Charlie Brackens — Tommy Brackens' Younger Brother, Ascot BMX Local, Factory Powerlite

Charlie Brackens

Tommy Brackens' Younger Brother, Ascot BMX Local, Factory Powerlite

A Legend Bike Co. rider page · primary source: Bill Ryan, firsthand, 2026

At a glance

Scene Ascot BMX, Gardena, California
Family Younger brother of Tommy Brackens, 1986 IBMXF Pro World Champion
Team Factory Powerlite, alongside Tommy, for a while
Known for Racing constantly against the fast Ascot locals

Charlie Brackens doesn't show up in a single BMX magazine archive, hall of fame database, or old race program that this library could turn up. That is not the same thing as saying he wasn't there. He was Tommy Brackens' younger brother, and by the account of Bill Ryan, who knew the family and the scene firsthand, Charlie was a fixture at Ascot BMX — out there constantly, racing against all the fast locals the track produced.

An Ascot Local

Ascot BMX ran on the grounds of the old Ascot Park speedway in Gardena, and by the account already on this library's Ascot page, it became the South Bay's main track once Entradero shut down. "Spike" ran the BMX program there through a run of different layouts, and the kids racing it were the same South Bay crowd that rode Harbor BMX and the Torrance lots. Charlie Brackens was one of them. Being an Ascot local in that era meant lining up against a genuinely fast group of racers on a track built on the same dirt where the motorcycle greats of the half-mile speedway had run for decades. Charlie did that constantly, according to Bill Ryan's firsthand account — not a one-off appearance, but a regular presence in that fast Ascot field.
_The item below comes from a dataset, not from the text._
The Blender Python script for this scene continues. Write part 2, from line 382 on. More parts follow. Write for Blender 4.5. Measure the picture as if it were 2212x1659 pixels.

Factory Powerlite, Alongside Tommy

Charlie's older brother Tommy Brackens is one of the best-documented racers of the early 1980s — 1986 IBMXF Pro World Champion, 1987 NORA Cup winner, and a rider whose early factory years were with Powerlite, an independent Southern California brand, before he signed with Torker in October 1983. Published sources place Tommy on the Powerlite factory team from 1981 through September 1983. Per Bill Ryan's firsthand account, Charlie rode for Factory Powerlite alongside Tommy for a while during that same stretch — the younger brother on the same team as the older one, both running the Powerlite name.

Powerlite's own surviving team records and archived ads from that window name Tommy but don't turn up a Charlie Brackens entry in what this library could locate. That's consistent with how thin the record is for most riders who weren't chasing a national number plate — a lot of genuinely fast factory riders from this era only show up in the parts of the record that happened to survive.

Where the public record runs thin

An earlier pass at this page turned up zero independent public record for Charlie Brackens and correctly held off publishing rather than guess. That still describes most of what there is to know about him. His full results ledger, the years he raced, what track number or class he ran, and what he did after his racing days are not documented in the period magazine archives, BMX Hall of Fame databases, or the specialist archive sites (oldschoolmags.com, bmxsociety.com, bmxmuseum.com, 23mag.com) checked for this page. None of them returned a Charlie Brackens entry independent of Bill Ryan's account. This page exists because Bill's firsthand knowledge of the Brackens family and the Ascot scene is real and worth recording — and because a thin public record is exactly the gap this library was built to start filling, one confirmed detail at a time.

Where Charlie Brackens fits in the bigger story

Family: Tommy Brackens. Track: Ascot BMX. The bigger arc is in our History of BMX series.

Sources

Bill Ryan, founder of Supercross BMX and Legend Bike Co — firsthand account of Charlie Brackens as Tommy Brackens' younger brother, an Ascot BMX local, and a Factory Powerlite rider alongside Tommy (primary source, 2026), as published on his own Legend Bike Co. page. Tommy Brackens' Powerlite factory tenure (1981–September 1983) is documented on Legend Bike Co's Tommy Brackens page and corroborated by powerlite.wordpress.com and 23mag.com's Powerlite company history. oldschoolmags.com, bmxsociety.com, bmxmuseum.com, and 23mag.com were checked for independent coverage of Charlie Brackens specifically; none returned a confirmed result at the time of research.